3D scene scripts
START

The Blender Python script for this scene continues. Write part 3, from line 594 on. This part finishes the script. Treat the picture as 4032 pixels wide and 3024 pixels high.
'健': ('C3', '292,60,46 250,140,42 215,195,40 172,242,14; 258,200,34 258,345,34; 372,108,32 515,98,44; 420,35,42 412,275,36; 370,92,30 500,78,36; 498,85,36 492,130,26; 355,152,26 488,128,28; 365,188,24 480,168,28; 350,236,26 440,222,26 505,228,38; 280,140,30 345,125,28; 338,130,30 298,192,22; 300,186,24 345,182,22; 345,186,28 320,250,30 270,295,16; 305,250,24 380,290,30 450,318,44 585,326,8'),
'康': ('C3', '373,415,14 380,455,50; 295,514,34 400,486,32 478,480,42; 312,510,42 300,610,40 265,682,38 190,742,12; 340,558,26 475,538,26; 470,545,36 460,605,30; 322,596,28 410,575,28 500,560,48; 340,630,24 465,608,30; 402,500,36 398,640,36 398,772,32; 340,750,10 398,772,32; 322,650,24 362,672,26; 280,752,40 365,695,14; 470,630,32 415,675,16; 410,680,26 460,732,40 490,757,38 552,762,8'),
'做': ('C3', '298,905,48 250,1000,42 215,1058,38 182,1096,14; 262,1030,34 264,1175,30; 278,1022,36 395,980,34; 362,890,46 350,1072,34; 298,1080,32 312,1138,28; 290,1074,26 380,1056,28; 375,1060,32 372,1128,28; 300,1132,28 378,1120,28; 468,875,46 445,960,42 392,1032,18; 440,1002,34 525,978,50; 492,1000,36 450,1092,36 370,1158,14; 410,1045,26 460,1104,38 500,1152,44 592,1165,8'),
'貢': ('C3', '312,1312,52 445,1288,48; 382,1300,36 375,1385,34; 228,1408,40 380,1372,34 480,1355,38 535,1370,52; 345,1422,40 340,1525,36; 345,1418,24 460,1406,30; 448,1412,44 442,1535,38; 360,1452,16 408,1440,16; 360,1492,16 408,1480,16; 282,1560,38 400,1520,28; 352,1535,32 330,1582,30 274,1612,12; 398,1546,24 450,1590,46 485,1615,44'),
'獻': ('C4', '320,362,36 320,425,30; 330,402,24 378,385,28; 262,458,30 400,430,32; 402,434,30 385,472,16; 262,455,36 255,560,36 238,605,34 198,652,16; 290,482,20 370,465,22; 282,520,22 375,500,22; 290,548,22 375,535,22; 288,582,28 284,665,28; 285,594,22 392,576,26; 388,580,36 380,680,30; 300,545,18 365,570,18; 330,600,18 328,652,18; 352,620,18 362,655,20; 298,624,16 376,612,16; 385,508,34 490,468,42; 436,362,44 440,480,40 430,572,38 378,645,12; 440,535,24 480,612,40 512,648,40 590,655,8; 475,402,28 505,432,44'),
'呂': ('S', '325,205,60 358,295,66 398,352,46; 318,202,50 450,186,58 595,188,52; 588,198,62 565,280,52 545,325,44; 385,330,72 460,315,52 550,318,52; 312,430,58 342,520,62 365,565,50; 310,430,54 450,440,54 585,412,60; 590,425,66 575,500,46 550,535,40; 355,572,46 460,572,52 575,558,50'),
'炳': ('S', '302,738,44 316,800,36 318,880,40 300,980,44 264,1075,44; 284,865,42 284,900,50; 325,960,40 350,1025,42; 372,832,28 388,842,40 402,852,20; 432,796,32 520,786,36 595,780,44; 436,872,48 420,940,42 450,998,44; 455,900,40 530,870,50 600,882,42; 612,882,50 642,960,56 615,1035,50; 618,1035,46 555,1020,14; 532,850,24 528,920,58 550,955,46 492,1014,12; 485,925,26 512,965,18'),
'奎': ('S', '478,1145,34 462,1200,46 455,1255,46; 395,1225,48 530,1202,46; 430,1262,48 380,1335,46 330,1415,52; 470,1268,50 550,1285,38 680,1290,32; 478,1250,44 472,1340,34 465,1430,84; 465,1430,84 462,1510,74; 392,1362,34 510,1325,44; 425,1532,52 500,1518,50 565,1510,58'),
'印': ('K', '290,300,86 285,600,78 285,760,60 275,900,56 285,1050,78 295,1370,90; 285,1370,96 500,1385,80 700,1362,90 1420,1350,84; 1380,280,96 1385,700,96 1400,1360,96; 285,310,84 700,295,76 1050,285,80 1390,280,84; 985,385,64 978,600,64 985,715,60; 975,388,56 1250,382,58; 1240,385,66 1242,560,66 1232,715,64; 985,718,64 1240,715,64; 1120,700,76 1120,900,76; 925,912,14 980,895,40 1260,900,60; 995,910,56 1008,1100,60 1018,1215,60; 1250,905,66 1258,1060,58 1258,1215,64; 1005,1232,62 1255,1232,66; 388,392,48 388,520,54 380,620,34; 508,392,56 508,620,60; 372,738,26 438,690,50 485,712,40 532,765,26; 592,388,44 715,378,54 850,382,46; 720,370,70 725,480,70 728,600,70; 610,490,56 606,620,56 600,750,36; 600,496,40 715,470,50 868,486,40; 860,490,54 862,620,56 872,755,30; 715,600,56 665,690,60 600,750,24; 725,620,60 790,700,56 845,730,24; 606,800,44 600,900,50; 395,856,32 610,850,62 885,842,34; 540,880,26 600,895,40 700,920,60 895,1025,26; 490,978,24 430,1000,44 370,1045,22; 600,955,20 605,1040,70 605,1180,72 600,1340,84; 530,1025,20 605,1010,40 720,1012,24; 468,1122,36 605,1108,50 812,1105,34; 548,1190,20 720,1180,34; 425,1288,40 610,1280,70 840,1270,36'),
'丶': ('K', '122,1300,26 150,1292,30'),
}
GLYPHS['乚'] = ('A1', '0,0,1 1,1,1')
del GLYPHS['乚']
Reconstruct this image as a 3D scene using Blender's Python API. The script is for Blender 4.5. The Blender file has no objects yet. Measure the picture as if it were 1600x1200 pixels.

END

What is asked —
From the data, list each line in which the string "Blender" appears.

Reply —
The Blender Python script for this scene continues. Write part 3, from line 594 on. This part finishes the script. Treat the picture as 4032 pixels wide and 3024 pixels high.
Reconstruct this image as a 3D scene using Blender's Python API. The script is for Blender 4.5. The Blender file has no objects yet. Measure the picture as if it were 1600x1200 pixels.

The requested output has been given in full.